My relationship with sugar is a long story of addiction. My mother grew up during the Depression and was poor, “not enough to eat” poor. Sugar was out of the question when you were picking weevils out of discarded flour for your food. When my mother was married and there was a reasonably steady income to buy groceries, sugar was finally accessible. She foreshadowed the U.S. processed food industry by putting sugar in everything she cooked. Homemade high sugar baked goods were always available in our house. Holidays were saturated with candy. I don’t think I ever got “sugar highs” because I was always high on sugar.
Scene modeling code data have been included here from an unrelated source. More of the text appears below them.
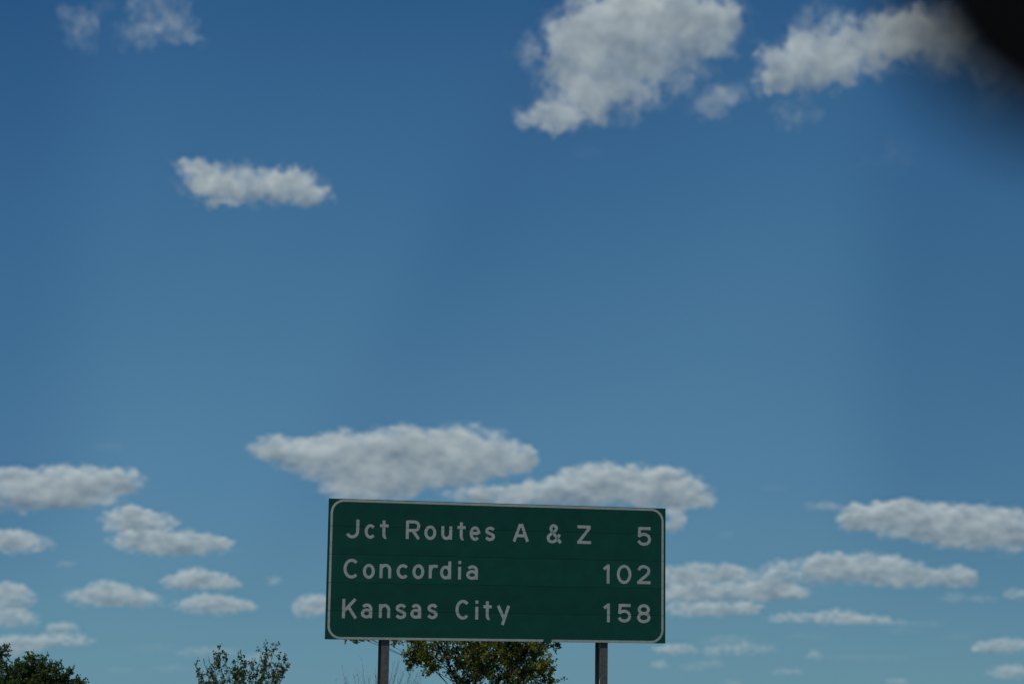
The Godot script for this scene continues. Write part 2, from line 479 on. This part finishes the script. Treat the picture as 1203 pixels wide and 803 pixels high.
# ---------------------------------------------------------------- ground
func make_ground() -> void:
	var m := mottled(srgb(0.11, 0.13, 0.045), srgb(0.06, 0.085, 0.025), 0.07, 0.95, 5)
	var b := Bag.new()
	var cuts := [-4000.0, -600.0, -120.0, -30.0, 0.0, 30.0, 120.0, 600.0, 4000.0]
	for ix in cuts.size() - 1:
		for iz in cuts.size() - 1:
			var x0: float = cuts[ix]
			var x1: float = cuts[ix + 1]
			var z0: float = cuts[iz]
			var z1: float = cuts[iz + 1]
			b.quad(Vector3(x0, 0, z0), Vector3(x1, 0, z0), Vector3(x1, 0, z1), Vector3(x0, 0, z1))
	var g := piece("ground", b.mesh(), m, self)
	g.set_meta("kind", "structure")
	g.set_meta("label", "grassy ground along the highway, below the frame")


# ---------------------------------------------------------------- the sign
func arc(cx: float, cy: float, rx: float, ry: float, a0: float, a1: float, steps := 14) -> Array:
	var out := []
	for k in steps + 1:
		var a := deg_to_rad(lerpf(a0, a1, float(k) / steps))
		out.append(Vector2(cx + rx * cos(a), cy + ry * sin(a)))
	return out


func curve(points: Array, steps := 6) -> Array:
	var out := []
	for k in points.size() - 1:
		var p0: Vector2 = points[maxi(k - 1, 0)]
		var p1: Vector2 = points[k]
		var p2: Vector2 = points[k + 1]
		var p3: Vector2 = points[mini(k + 2, points.size() - 1)]
		for s in steps:
			out.append(p1.cubic_interpolate(p2, p0, p3, float(s) / steps))
	out.append(points[points.size() - 1])
	return out


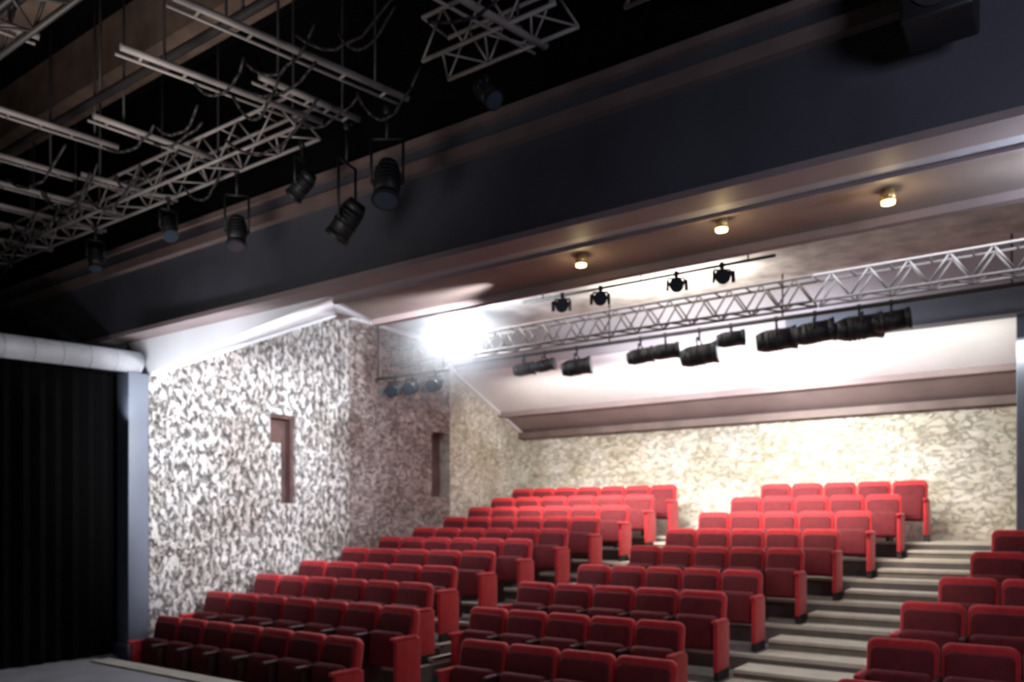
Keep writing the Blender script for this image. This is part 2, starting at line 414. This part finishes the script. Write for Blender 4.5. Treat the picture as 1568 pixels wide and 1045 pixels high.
# ------------------------------------------------------------------ spotlights
def spotlight(loc, aim, size=.34, hang=.3, lens='lens', name='stage_spotlight', body='fix', doors=False):
    b = MB(name)
    c = Vector(loc); d = Vector(aim).normalized()
    r = size*.28
    b.tube(c-d*size*.5, c-d*size*.30, r*.75, body, 16, r)
    b.tube(c-d*size*.30, c+d*size*.35, r, body, 16)
    b.tube(c+d*size*.35, c+d*size*.5, r, body, 16, r*1.15)
    b.tube(c+d*size*.50, c+d*size*.51, r*.95, lens, 16)
    for k in range(4):
        t = c-d*size*(.22-.1*k); b.tube(t, t+d*.012, r*1.07, body, 16)
    s_ = d.cross(Vector((0, 0, 1)))
    s_ = s_.normalized() if s_.length > .01 else Vector((1, 0, 0))
    a1 = c+s_*r*1.25; a2 = c-s_*r*1.25; up = Vector((0, 0, hang*.6))
    b.tube(a1, a1+up, .012, body, 6); b.tube(a2, a2+up, .012, body, 6); b.tube(a1+up, a2+up, .012, body, 6)
    b.tube(a1, c+s_*r*.9, .02, body, 8); b.tube(a2, c-s_*r*.9, .02, body, 8)
    b.tube(c+up, c+Vector((0, 0, hang)), .014, body, 6)
    b.rbox(c+Vector((0, 0, hang)), (.05, .05, .07), body, .01, 1)
    for sg in ((1, -1) if doors else ()):
        e = c+d*size*.5+s_*sg*r*1.2
        f = e+d*size*.22+s_*sg*r*.5
        z = Vector((0, 0, r*.9)); b.poly([e-z, e+z, f+z, f-z], body)
    return b.done(False)

b = MB('lighting_bar')
b.tube((-8.4, 10.4, 4.22), (4.0, 10.4, 4.22), .028, 'steel_d', 10)
for x in (-8, -5.5, -3, -.5, 2): b.tube((x, 10.4, 4.22), (x, 10.4, 4.79), .012, 'steel_d', 6)
b.done()
for x, z, s_ in ((-6.05, 3.93, .44), (-5.0, 3.97, .38), (-4.62, 3.99, .38), (-4.12, 3.88, .5), (-3.68, 4.04, .36), (-3.08, 3.95, .50), (-2.6, 3.98, .48), (-2.08, 3.97, .52), (-1.72, 4.0, .42), (-7.0, 4.0, .34), (-6.62, 4.02, .32)):
    spotlight((x, 10.4, z), (1, random.uniform(.15, .7), .12), s_, 4.22-z)
b = MB('lighting_bar')
b.tube((-5.9, 8.75, 4.5), (-2.6, 8.75, 4.5), .018, 'steel_d', 8)
for x in (-5.6, -4.2, -2.9): b.tube((x, 8.75, 4.5), (x, 8.75, 4.79), .01, 'steel_d', 6)
b.done()
for x in (-5.3, -4.75, -3.75, -3.2):
    spotlight((x, 8.75, 4.38), (.5, -1, -.4), .26, .12, doors=True)
b = MB('lighting_bar')
b.tube((-8.75, 8.9, 3.80), (-7.3, 8.9, 3.80), .02, 'steel_d', 8)
b.tube((-8.7, 8.9, 3.8), (-8.7, 8.9, 4.75), .012, 'steel_d', 6); b.tube((-7.4, 8.9, 3.8), (-7.4, 8.9, 4.75), .012, 'steel_d', 6)
b.done()
for x in (-8.35, -8.0, -7.55): spotlight((x, 8.9, 3.60), (.3, -1, -.3), .3, .2, doors=True)

for (x, y, z), aim, sz in (((-4.4, 4.6, 4.28), (.2, -.3, -1), .36), ((-4.85, 4.6, 4.08), (-.5, -.1, -.6), .34), ((-6.3, 4.6, 4.28), (.2, -.2, -1), .30),
                           ((-5.4, 4.6, 4.5), (-.6, -.1, -.5), .26), ((-7.4, 4.6, 4.55), (.4, -.1, -.6), .24), ((-8.8, 4.6, 4.5), (.2, -.1, -.8), .24),
                           ((-3.5, 4.7, 4.75), (.6, -.1, -.6), .24)):
    spotlight((x, y, z), aim, sz, 4.85-z)
b = MB('loudspeaker')
b.rbox((-.55, 4.75, 4.45), (.34, .34, .5), 'fix', .02, 2)
b.tube((-.55, 4.575, 4.36), (-.55, 4.565, 4.36), .12, 'steel_d', 20); b.tube((-.55, 4.575, 4.6), (-.55, 4.565, 4.6), .05, 'steel_d', 16)
b.tube((-.7, 4.75, 4.7), (-.7, 4.75, 6.59), .012, 'steel_d', 6); b.tube((-.4, 4.75, 4.7), (-.4, 4.75, 6.59), .012, 'steel_d', 6)
b.done()
b = MB('cable_bundle')
for i in range(34):
    x = random.uniform(-12, -3.4); y = random.uniform(3.4, 4.7)
    p = Vector((x, y, 4.9))
    prev = p
    L_ = random.uniform(.4, 1.2); dr = random.uniform(.08, .3)
    for k in range(1, 9):
        t = k/8; q = p+Vector((L_*t, random.uniform(-.02, .02), -dr*4*t*(1-t)))
        b.tube(prev, q, .012, 'steel_d', 5); prev = q
b.done()

for x, y in ((-3.28, 5.71), (-2.05, 5.6), (-.97, 5.75)):
    b = MB('soffit_downlight')
    b.tube((x, y, 3.80), (x, y, 3.72), .04, 'brass', 16, .05)
    b.tube((x, y, 3.72), (x, y, 3.705), .042, 'gold', 16)
    b.done()

def flood(loc, aim, r):
    b = MB('floodlight')
    c = Vector(loc); d = Vector(aim).normalized()
    b.tube(c-d*.22, c, r*.6, 'fix', 20, r*1.05)
    b.tube(c, c+d*.02, r, 'emit', 24)
    b.tube(c-d*.1, c-d*.1+Vector((0, 0, .35)), .015, 'fix', 6)
    return b.done()
flood((-7.35, 9.15, 4.40), (7.35, -9.15, -2.8), .22)
flood((.35, 5.95, 3.45), (-.3, -1, .1), .12)

# added scattering volume imitating lens glare round the lit floodlight
def glare_volume(loc, R, dens):
    m = bpy.data.materials.new('floodlight_glare'); m.use_nodes = True; nt = m.node_tree; nt.nodes.clear()
    out = nt.nodes.new('ShaderNodeOutputMaterial'); vs = nt.nodes.new('ShaderNodeVolumeScatter')
    tc = nt.nodes.new('ShaderNodeTexCoord'); ln = nt.nodes.new('ShaderNodeVectorMath'); ln.operation = 'LENGTH'
    nt.links.new(tc.outputs['Object'], ln.inputs[0])
    mr = nt.nodes.new('ShaderNodeMapRange'); mr.interpolation_type = 'SMOOTHSTEP'
    mr.inputs['From Min'].default_value = 0; mr.inputs['From Max'].default_value = R
    mr.inputs['To Min'].default_value = dens; mr.inputs['To Max'].default_value = 0
    nt.links.new(ln.outputs['Value'], mr.inputs['Value'])
    nt.links.new(mr.outputs[0], vs.inputs['Density'])
    vs.inputs['Color'].default_value = (.9, .94, 1, 1)
    nt.links.new(vs.outputs[0], out.inputs['Volume'])
    bm = bmesh.new(); bmesh.ops.create_icosphere(bm, subdivisions=3, radius=R)
    me = bpy.data.meshes.new('floodlight_glare'); bm.to_mesh(me); bm.free(); me.materials.append(m)
    o = bpy.data.objects.new('floodlight_glare', me); COL.objects.link(o); o.location = loc
glare_volume((-7.25, 9.0, 4.34), 1.45, .45)

# ------------------------------------------------------------------ lights
def look(o, tgt):
    o.rotation_euler = (Vector(tgt)-o.location).to_track_quat('-Z', 'Y').to_euler()
def area(n, loc, tgt, sx, sy, e, col=(1, 1, 1), spread=180):
    l = bpy.data.lights.new(n, 'AREA'); l.shape = 'RECTANGLE'; l.size = sx; l.size_y = sy; l.energy = e; l.color = col
    l.spread = math.radians(spread)
    o = bpy.data.objects.new(n, l); COL.objects.link(o); o.location = loc; look(o, tgt); return o
def spot(n, loc, tgt, e, ang, col=(1, 1, 1), blend=.6, rad=.08):
    l = bpy.data.lights.new(n, 'SPOT'); l.energy = e; l.spot_size = math.radians(ang); l.spot_blend = blend; l.color = col; l.shadow_soft_size = rad
    o = bpy.data.objects.new(n, l); COL.objects.link(o); o.location = loc; look(o, tgt); return o
def point(n, loc, e, col=(1, 1, 1), rad=.1):
    l = bpy.data.lights.new(n, 'POINT'); l.energy = e; l.color = col; l.shadow_soft_size = rad
    o = bpy.data.objects.new(n, l); COL.objects.link(o); o.location = loc; return o
point('floodlight_lamp', (-7.25, 9.0, 4.34), 210, (.84, .91, 1))
point('floodlight_lamp_right', (.33, 5.8, 3.45), 38, (.70, .82, 1))
area('back_wall_wash', (-4.2, 11.3, 3.7), (-4.2, 13.6, 2.4), 8, .15, 115, (1, .97, .86))
spot('back_wall_spot', (-3.6, 10.6, 3.7), (-3.1, 13.6, 2.8), 380, 60, (1, .98, .88), .9)
area('back_seat_wash', (-5.0, 9.9, 3.7), (-4.8, 12.3, 1.5), 6, .15, 120, (1, .88, .80), 70)
area('back_ceiling_wash', (-4.0, 10.9, 3.6), (-4.0, 12.2, 4.1), 3.6, .1, 58, (.92, .93, 1))
area('upper_ceiling_wash', (-4.3, 9.75, 4.35), (-4.3, 9.9, 4.8), 1.6, .1, 60, (1, .95, .84))
area('house_light', (-4, 9.0, 4.4), (-4, 9.4, 0), 8, .3, 60, (1, .96, .92))
spot('left_wall_key', (-4.2, 5.9, 3.7), (-9.2, 6.7, 2.5), 1350, 54, (.96, .97, 1), .7)
area('header_soffit_wash', (-7.2, 6.0, 3.0), (-8.4, 6.2, 4.2), .8, .2, 30, (.92, .95, 1))
area('fascia_fill', (-8.1, 4.85, 2.8), (-8.0, 5.45, 3.6), 2.2, .08, 12, (.92, .95, 1), 110)  # unseen area light added to whiten the fascia
spot('duct_fill', (-7.8, 3.0, 2.6), (-9.2, 4.4, 3.55), 34, 40, (.92, .95, 1), .9)  # unseen spot added to brighten the duct
spot('aisle_light', (-1.8, 6.6, 3.7), (-1.9, 9.0, 0.2), 110, 50, (1, .97, .9), .8)
area('grid_fill', (-5.5, 2.2, 2.8), (-6.2, 3.6, 5.2), 1.5, 1.5, 26, (1, .94, .88), 110)  # unseen fill added to lift the stage grid from below
area('header_fill', (1.5, 2.2, 3.2), (-.2, 5.2, 4.2), .8, .8, 46, (.78, .82, 1))  # unseen bluish fill added to imitate the flare glow on the header
for x, y in ((-3.28, 5.71), (-2.05, 5.6), (-.97, 5.75)): point('soffit_bulb', (x, y, 3.65), 2.0, (1, .75, .4), .03)

w = bpy.data.worlds.new('dark_world'); S.world = w; w.use_nodes = True
w.node_tree.nodes['Background'].inputs['Color'].default_value = (.05, .055, .07, 1)
w.node_tree.nodes['Background'].inputs['Strength'].default_value = .2
S.view_settings.view_transform = 'Standard'

# ------------------------------------------------------------------ camera
cd = bpy.data.cameras.new('camera'); cam = bpy.data.objects.new('camera', cd); COL.objects.link(cam)
cam.location = (0, 0, 1.6); cam.rotation_euler = (math.radians(90), 0, math.radians(34.83))
cd.sensor_width = 36; cd.lens = 36*1246/1600; cd.shift_y = (816-533)/1600
cd.clip_start = .05
cd.dof.use_dof = True; cd.dof.focus_distance = 2.0; cd.dof.aperture_fstop = 3.2
S.camera = cam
Even with an active play life in the neighborhood I still was chunky and that chunkiness has stayed with me through most of my life.

Every penny of my 25 cent allowance was spent on candy. Across from our corner grocery store was little rundown building that housed a bicycle repair and candy shop. That is where most or all of that quarter went. It was run by a kind old man who charged little for bike repair and his candy was cheaper (at least in my memory) than the grocery store. It seems that there was a far greater diversity of wrapped candy in those days — penny candy, two penny candy, five cent candy, and the king-size — 10 cent candy. Standing and looking at the racks and jars is a vivid memory. All that wonderful sugar.

The addiction has followed me all my life. I have overcome other addictions but not sugar. Many times I have tried but have inevitably fallen off the wagon followed by a binge.